If you have a 7400, you already have four gates (and thus four
symbols) with the same refdes.  It's already not a GUID (globally
unique identifer) because it's not even unique within the page,
because saying "U4" doesn't tell you which of those four symbols
you're referring to.  Saying "the U4 that had pin 2" might work,
unless we do away with numberic pins in favor of symbolic ones, then
all four gates have pins A,B,Y - not unique either.  With a symbolic
light symbol like that, pin and gate assignment might happen much
later, so device "U4" on the layout might include gates from U3, U7,
U5, and U14.  If you want to do an as-built of that, you need to know
*which* U3 symbol, *which* U7 symbol, etc.

The only way to let the refdes be a UID (much less a GUID) is to
enforce it in gschem and gnetlist - a hard error if you reuse one -
and assume that slotting is going to make a new, probably messy,
refdes in the layout.  And that just makes the power pin problem
worse, plus stops people from splitting a large chip into mutltiple
symbols.

In my sch2csv script, I use the X,Y coordinate of the symbol on the
page and the file it came from as it's GUID, assuming that two symbols
won't be in the same place on the same page, but even that's not
guaranteed to be unique.  But at least "the U4 that's at 325,400" has
a better chance of picking exactly one symbol :-)

> Good point.

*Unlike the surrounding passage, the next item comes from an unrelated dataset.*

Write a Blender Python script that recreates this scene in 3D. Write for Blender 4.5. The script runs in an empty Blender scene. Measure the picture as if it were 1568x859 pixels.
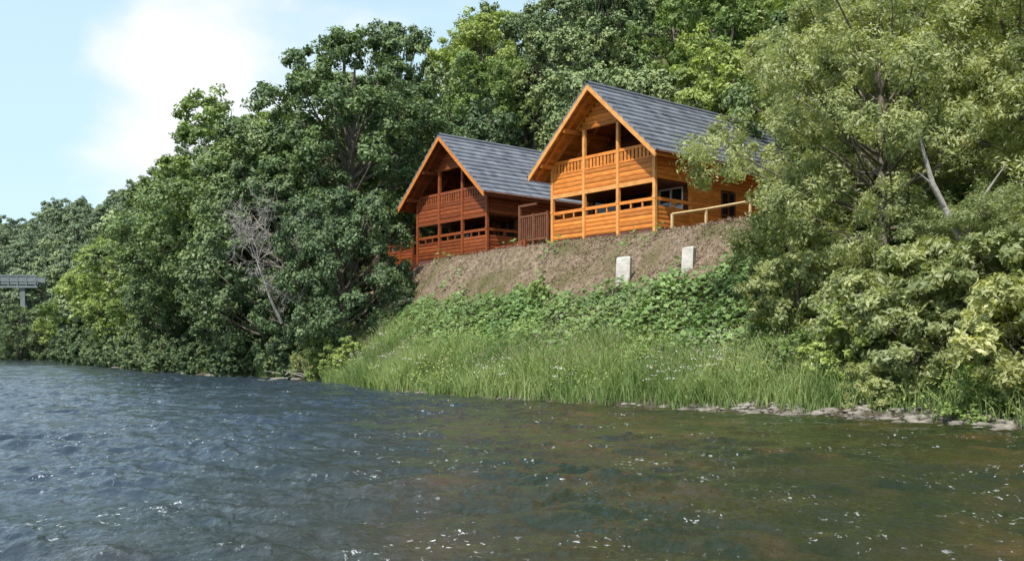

I think the solution is to allow the refdes to be a
> pathname. This already works downward, but,

Yea, I figured no matter how messy identifiers turned out, identifiers
in a flattened heirarchy were going to be messier.  You end up with at
best a refdes like CP7.A4.U3 for gate U3 in amplifier instance 4 of
control processor instance 7.

The messiness could be partly controlled if the layout could designate
a region of the board as being a location in the heirarchy, so
shortcut refdes's could be used on the silkscreen.  I.e. a region
would be outlined and the outline named "CP7.A4" and within that
outline, the text ".U4" would imply "CP7.A4.U4".

However, I'm guessing heirarchical layout could be arbitrarily complex
in itself.  It would be nice to only have to layout each subsection
once and have that repeat, but that assumes each section can be laid
out exactly the same.  The ASIC folks seem to have this down pat but
their tools are already more complex than ours.